Throughout these three parts of Apuleius’ novel with their successive emphasis on adventure, love and religion, virtually all the conventional devices of the Greek Romances are employed. In the stories of adventure there are rapidly shifting scenes, though in a more limited spatial area. The Greek love romances lie according to the time of their action in the geography of the colonies of great Greece or within the boundaries of the hellenistic-oriental world from Byzantium to Egypt, from Sicily to Babylon. The action is carried out through long sea voyages, varied with storms and shipwreck. The wide world, the spatial separations are overcome only through the faithfulness of the lovers. The Ass-story takes place in narrower compass, in old Greece between Patrae, Hypata and Corinth. To Lucian’s geographical set Apuleius adds Rome. In these two versions of the Ass-story all the life of mankind is represented concretely and in close perspective. The action concerns little people living in one locality or for purposes of trade taking short journeys hither and thither on land.[372] Other conventional devices in Apuleius’ stories of adventure are the introduction as important characters of robbers and robber chieftains, narratives with emphasis on external events, descriptions like that of the robbers’ cave.

In the love-story of Charite the interest centers in a lover and his lass; both are persons in high life, both are faithful. A dream furnishes an apparition of the dead husband. But the villainy of a treacherous friend makes the story a tragedy involving murder and suicide. The story of Cupid and Psyche, true to the type of the Greek love romance, starts with a religious beginning, the worship of a mortal girl Psyche as the goddess of love; is motivated by a Greek oracle; describes at length the proving of the heroine in tasks imposed by the will of an unfriendly deity; depicts Psyche’s apparent sleep of death; and finally consummates a happy ending for the lovers through a saving god, who is Cupid the hero himself. A pastoral note which affiliates the story with Daphnis and Chloe is introduced by the presence of the friendly god Pan, who acts as a wise old adviser and comforter to Psyche in her great despair. And the conventional use of excursus creates a new pictorial character in brilliant descriptions of Venus charioted over the sea, of the Palace of Cupid, of Cupid asleep, of the wedding banquet of the lovers.

In the story of Lucius and Isis in Book Eleven, many of the conventional devices of the Greek Romances appear: dreams, epiphanies, religious festivals, a dea ex machina.
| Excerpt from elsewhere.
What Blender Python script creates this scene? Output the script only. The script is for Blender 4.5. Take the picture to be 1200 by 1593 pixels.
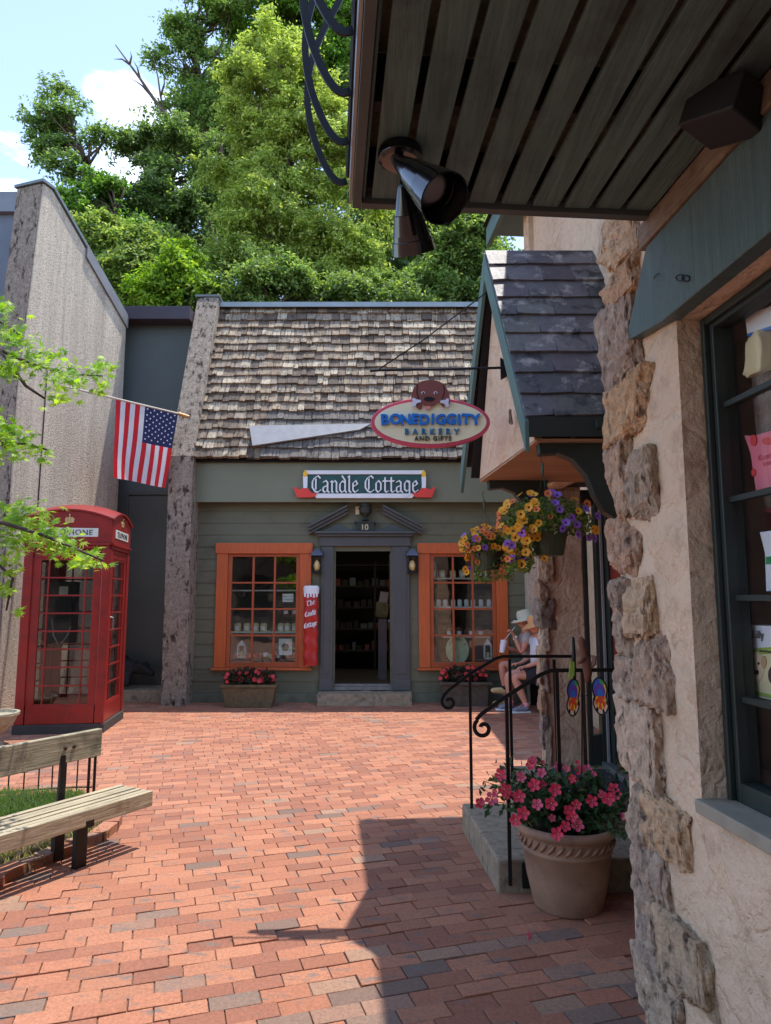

So in Chariton Aphrodite and Fortune contend for the control of the lovers; in Xenophon of Ephesus Artemis and Isis are the two saving goddesses; in Heliodorus Apollo and Isis are prominent though the philosophies of the Gymnosophists and of the Neo-Pythagoreans have a share in the plot; in Achilles Tatius Artemis reigns supreme; in Longus Pan and the Nymphs guide the destinies of the young lovers. The difference in Apuleius is that the whole quest of the hero is for some meaning in life and when magic, adventure, mythology and human amours can not supply it, he finds through conversion a union with a mystic goddess who sublimates his emotion and absorbs his life into her service.